This marks the first journal entry from Istanbul! I’ve been here in Turkey for the past week attending GUADEC, which for the whole part has been a blast. It’s as community-focused as LCA—the largest free software conference in the southern hemisphere—and thus a whole heap of fun.
GUADEC is the premier GNOME conference, held in a different European city every year, where developers and users alike chat about GNOME and generally party a lot. GNOME is a free desktop environment built on the GTK+ toolkit.
Some highlights include:
- meeting Hylke Bons (hbons), Andreas Nilson (andreasn) and Kalle Persson (kallepersson) for the first time face-to-face—we’ve known each other for a good year through the Tango Desktop Project—it’s great putting a face to an IRC nick;
- catching up and having dinner with a different group of like-minded, awesome and friendly people every night at various restaurants on the Bosphorus;
- the three-hour boat party sponsored by Collabora on Thursday evening;
- Federico Mena-Quintero’s talk on document-centric GNOME where he proposed a journal-based history application—although I disagree with the implementation it caused quite a buzz and got the ideas flowing;
- Catching up with Lennart Poettering and watching him haggling and forcing taxi drivers to bid each other down;
- post-GUADEC dinner under Lefty’s guidance at a Japanese restaurant followed by a water-pipe smoking session whilst sipping apple tea in a back-alley café in Taxim.

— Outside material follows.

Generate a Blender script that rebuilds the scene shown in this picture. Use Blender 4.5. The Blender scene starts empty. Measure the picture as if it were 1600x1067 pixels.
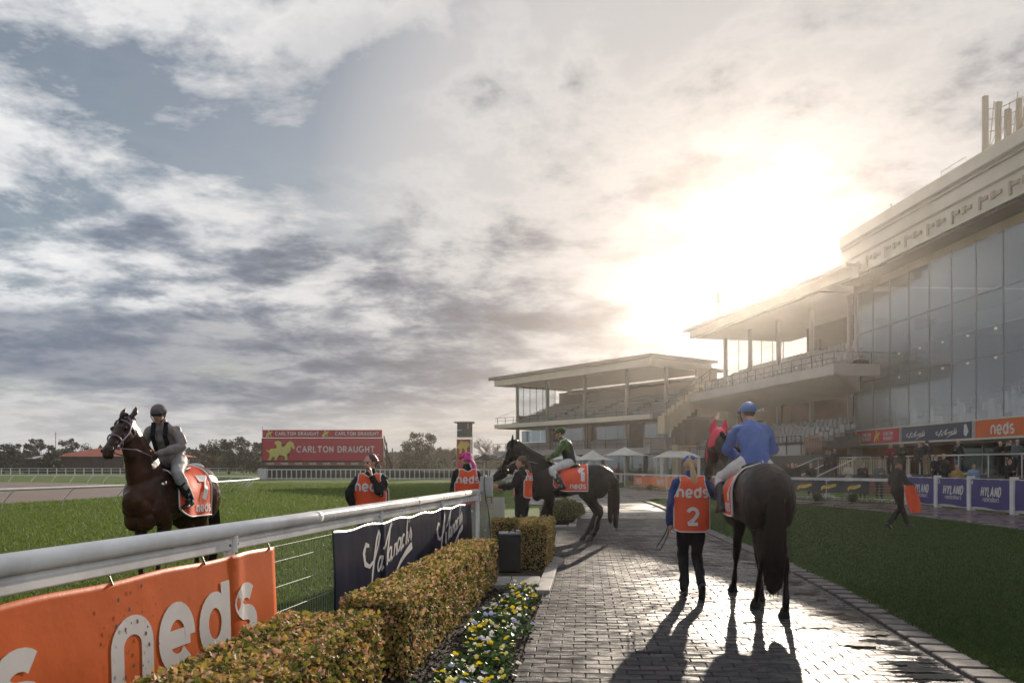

I fly out on Monday before heading to London for LugRadio Live with a day in between back in Frankfurt to rest and recover. Between doors until the 24th—should be fun!
On a final note, the Tango Desktop Project icons have been re-licensed into the public domain. I’ll do a proper writeup in the coming days on the implications and what this means for developers and artists.
2 comments
I think that has to have been, overall, the most peculiar experience during my visit to Istanbul: spending the evening chatting in Japanese with a Turkish waiter.
It was an excellent dinner, even if we did get reamed on the sake…
@Lefty: Yea; I really enjoyed the evening—one of the best experiences of Japanese cuisine I’ve had (though next time I’ll ask about the price of sake first).
Thanks again mate—we really need to do this again sometime down the track (GUADEC ’09?)